▶ _Task prompt_
Please quote exactly the opening lines of the data, from the first line to the one where "S.view_settings.use_curve_mapping = False" appears.

▶ _Data section_
[start]
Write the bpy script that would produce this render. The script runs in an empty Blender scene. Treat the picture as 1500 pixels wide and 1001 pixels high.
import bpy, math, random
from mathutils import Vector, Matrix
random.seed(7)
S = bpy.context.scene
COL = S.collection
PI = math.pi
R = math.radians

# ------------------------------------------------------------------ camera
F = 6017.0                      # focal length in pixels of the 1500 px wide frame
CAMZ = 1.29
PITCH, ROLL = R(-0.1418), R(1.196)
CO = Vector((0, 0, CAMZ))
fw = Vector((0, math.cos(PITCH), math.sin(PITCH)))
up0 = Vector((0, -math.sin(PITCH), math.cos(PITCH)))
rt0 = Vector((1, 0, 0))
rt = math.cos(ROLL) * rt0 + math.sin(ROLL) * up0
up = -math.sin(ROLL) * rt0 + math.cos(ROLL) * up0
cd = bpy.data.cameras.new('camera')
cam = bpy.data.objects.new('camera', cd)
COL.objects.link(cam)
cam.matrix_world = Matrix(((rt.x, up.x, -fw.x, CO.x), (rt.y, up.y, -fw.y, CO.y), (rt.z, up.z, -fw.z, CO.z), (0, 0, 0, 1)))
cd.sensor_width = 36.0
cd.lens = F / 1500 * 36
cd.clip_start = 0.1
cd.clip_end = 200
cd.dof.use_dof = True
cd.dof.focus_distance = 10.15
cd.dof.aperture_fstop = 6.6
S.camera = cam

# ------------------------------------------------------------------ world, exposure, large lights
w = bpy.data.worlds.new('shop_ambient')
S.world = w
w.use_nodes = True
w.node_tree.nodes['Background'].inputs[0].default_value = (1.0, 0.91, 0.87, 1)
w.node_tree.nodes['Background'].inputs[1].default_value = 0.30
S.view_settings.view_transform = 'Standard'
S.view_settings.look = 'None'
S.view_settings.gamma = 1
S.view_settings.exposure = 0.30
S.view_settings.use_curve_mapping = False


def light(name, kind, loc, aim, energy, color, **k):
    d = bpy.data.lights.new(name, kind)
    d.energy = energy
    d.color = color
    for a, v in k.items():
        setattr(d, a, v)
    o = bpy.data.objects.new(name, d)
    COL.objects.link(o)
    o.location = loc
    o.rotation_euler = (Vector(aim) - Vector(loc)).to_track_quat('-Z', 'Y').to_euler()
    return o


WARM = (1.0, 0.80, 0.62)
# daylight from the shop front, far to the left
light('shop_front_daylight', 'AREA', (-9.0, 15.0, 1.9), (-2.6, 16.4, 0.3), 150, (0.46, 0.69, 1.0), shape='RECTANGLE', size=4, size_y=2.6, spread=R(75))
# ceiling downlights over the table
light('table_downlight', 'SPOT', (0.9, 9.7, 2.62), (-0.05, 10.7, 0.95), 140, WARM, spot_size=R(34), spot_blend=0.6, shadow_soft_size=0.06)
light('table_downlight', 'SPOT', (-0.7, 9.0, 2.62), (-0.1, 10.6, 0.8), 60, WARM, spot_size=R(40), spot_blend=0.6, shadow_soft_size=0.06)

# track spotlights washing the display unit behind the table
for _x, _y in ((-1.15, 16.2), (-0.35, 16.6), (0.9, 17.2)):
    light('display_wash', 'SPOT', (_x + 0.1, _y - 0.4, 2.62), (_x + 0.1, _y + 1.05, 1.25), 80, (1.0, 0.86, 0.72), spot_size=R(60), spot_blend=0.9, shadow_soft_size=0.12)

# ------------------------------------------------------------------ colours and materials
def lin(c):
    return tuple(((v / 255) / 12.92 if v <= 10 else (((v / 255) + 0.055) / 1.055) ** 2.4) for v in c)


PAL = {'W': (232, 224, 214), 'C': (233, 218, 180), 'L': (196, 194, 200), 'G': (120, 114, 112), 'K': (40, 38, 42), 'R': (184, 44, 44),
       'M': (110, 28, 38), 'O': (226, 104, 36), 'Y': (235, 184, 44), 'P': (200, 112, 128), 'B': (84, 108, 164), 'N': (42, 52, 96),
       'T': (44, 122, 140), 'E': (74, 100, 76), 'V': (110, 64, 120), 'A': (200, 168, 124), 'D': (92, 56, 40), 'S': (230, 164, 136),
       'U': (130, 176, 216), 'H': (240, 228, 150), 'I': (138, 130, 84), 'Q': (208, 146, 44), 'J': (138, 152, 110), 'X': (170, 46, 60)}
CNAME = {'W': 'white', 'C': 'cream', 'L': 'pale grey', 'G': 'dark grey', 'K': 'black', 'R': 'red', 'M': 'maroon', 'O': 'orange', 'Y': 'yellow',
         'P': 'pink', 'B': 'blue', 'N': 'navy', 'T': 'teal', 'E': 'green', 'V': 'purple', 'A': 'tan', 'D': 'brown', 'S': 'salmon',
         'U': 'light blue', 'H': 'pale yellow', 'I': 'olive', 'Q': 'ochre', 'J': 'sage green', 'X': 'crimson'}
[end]
▶ _Exercise response_
Write the bpy script that would produce this render. The script runs in an empty Blender scene. Treat the picture as 1500 pixels wide and 1001 pixels high.
import bpy, math, random
from mathutils import Vector, Matrix
random.seed(7)
S = bpy.context.scene
COL = S.collection
PI = math.pi
R = math.radians

# ------------------------------------------------------------------ camera
F = 6017.0                      # focal length in pixels of the 1500 px wide frame
CAMZ = 1.29
PITCH, ROLL = R(-0.1418), R(1.196)
CO = Vector((0, 0, CAMZ))
fw = Vector((0, math.cos(PITCH), math.sin(PITCH)))
up0 = Vector((0, -math.sin(PITCH), math.cos(PITCH)))
rt0 = Vector((1, 0, 0))
rt = math.cos(ROLL) * rt0 + math.sin(ROLL) * up0
up = -math.sin(ROLL) * rt0 + math.cos(ROLL) * up0
cd = bpy.data.cameras.new('camera')
cam = bpy.data.objects.new('camera', cd)
COL.objects.link(cam)
cam.matrix_world = Matrix(((rt.x, up.x, -fw.x, CO.x), (rt.y, up.y, -fw.y, CO.y), (rt.z, up.z, -fw.z, CO.z), (0, 0, 0, 1)))
cd.sensor_width = 36.0
cd.lens = F / 1500 * 36
cd.clip_start = 0.1
cd.clip_end = 200
cd.dof.use_dof = True
cd.dof.focus_distance = 10.15
cd.dof.aperture_fstop = 6.6
S.camera = cam

# ------------------------------------------------------------------ world, exposure, large lights
w = bpy.data.worlds.new('shop_ambient')
S.world = w
w.use_nodes = True
w.node_tree.nodes['Background'].inputs[0].default_value = (1.0, 0.91, 0.87, 1)
w.node_tree.nodes['Background'].inputs[1].default_value = 0.30
S.view_settings.view_transform = 'Standard'
S.view_settings.look = 'None'
S.view_settings.gamma = 1
S.view_settings.exposure = 0.30
S.view_settings.use_curve_mapping = False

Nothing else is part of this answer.